Copy every line of the data exactly, leaving nothing out.

» **Stored data**:
** Start **

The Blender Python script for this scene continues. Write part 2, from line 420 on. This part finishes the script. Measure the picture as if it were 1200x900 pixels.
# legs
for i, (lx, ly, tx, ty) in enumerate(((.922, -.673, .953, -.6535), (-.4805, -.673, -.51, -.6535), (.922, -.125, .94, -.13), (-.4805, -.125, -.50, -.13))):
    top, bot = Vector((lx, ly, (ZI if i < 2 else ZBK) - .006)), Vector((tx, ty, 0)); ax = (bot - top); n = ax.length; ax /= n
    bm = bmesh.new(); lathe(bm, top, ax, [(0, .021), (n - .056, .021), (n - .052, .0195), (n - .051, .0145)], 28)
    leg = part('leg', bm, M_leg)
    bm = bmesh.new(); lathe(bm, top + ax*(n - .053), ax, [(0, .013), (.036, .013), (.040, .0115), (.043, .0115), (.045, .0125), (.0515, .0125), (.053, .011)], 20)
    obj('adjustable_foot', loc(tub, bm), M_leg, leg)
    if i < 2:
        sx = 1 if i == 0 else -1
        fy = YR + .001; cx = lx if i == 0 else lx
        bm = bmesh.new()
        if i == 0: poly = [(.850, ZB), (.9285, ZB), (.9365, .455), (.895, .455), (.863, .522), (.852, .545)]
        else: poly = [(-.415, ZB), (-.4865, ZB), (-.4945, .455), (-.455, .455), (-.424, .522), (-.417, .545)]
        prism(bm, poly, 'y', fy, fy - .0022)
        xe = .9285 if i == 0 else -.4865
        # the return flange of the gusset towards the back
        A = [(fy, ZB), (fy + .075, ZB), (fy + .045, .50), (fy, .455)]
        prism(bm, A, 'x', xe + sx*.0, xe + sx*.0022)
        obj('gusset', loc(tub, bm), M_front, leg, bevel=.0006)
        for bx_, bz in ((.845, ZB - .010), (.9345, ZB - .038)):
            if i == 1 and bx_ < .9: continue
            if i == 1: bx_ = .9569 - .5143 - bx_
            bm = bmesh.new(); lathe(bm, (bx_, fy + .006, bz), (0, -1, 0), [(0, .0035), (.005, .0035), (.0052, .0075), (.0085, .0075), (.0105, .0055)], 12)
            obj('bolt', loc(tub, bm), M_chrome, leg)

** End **

» **Expected answer**:
The Blender Python script for this scene continues. Write part 2, from line 420 on. This part finishes the script. Measure the picture as if it were 1200x900 pixels.
# legs
for i, (lx, ly, tx, ty) in enumerate(((.922, -.673, .953, -.6535), (-.4805, -.673, -.51, -.6535), (.922, -.125, .94, -.13), (-.4805, -.125, -.50, -.13))):
    top, bot = Vector((lx, ly, (ZI if i < 2 else ZBK) - .006)), Vector((tx, ty, 0)); ax = (bot - top); n = ax.length; ax /= n
    bm = bmesh.new(); lathe(bm, top, ax, [(0, .021), (n - .056, .021), (n - .052, .0195), (n - .051, .0145)], 28)
    leg = part('leg', bm, M_leg)
    bm = bmesh.new(); lathe(bm, top + ax*(n - .053), ax, [(0, .013), (.036, .013), (.040, .0115), (.043, .0115), (.045, .0125), (.0515, .0125), (.053, .011)], 20)
    obj('adjustable_foot', loc(tub, bm), M_leg, leg)
    if i < 2:
        sx = 1 if i == 0 else -1
        fy = YR + .001; cx = lx if i == 0 else lx
        bm = bmesh.new()
        if i == 0: poly = [(.850, ZB), (.9285, ZB), (.9365, .455), (.895, .455), (.863, .522), (.852, .545)]
        else: poly = [(-.415, ZB), (-.4865, ZB), (-.4945, .455), (-.455, .455), (-.424, .522), (-.417, .545)]
        prism(bm, poly, 'y', fy, fy - .0022)
        xe = .9285 if i == 0 else -.4865
        # the return flange of the gusset towards the back
        A = [(fy, ZB), (fy + .075, ZB), (fy + .045, .50), (fy, .455)]
        prism(bm, A, 'x', xe + sx*.0, xe + sx*.0022)
        obj('gusset', loc(tub, bm), M_front, leg, bevel=.0006)
        for bx_, bz in ((.845, ZB - .010), (.9345, ZB - .038)):
            if i == 1 and bx_ < .9: continue
            if i == 1: bx_ = .9569 - .5143 - bx_
            bm = bmesh.new(); lathe(bm, (bx_, fy + .006, bz), (0, -1, 0), [(0, .0035), (.005, .0035), (.0052, .0075), (.0085, .0075), (.0105, .0055)], 12)
            obj('bolt', loc(tub, bm), M_chrome, leg)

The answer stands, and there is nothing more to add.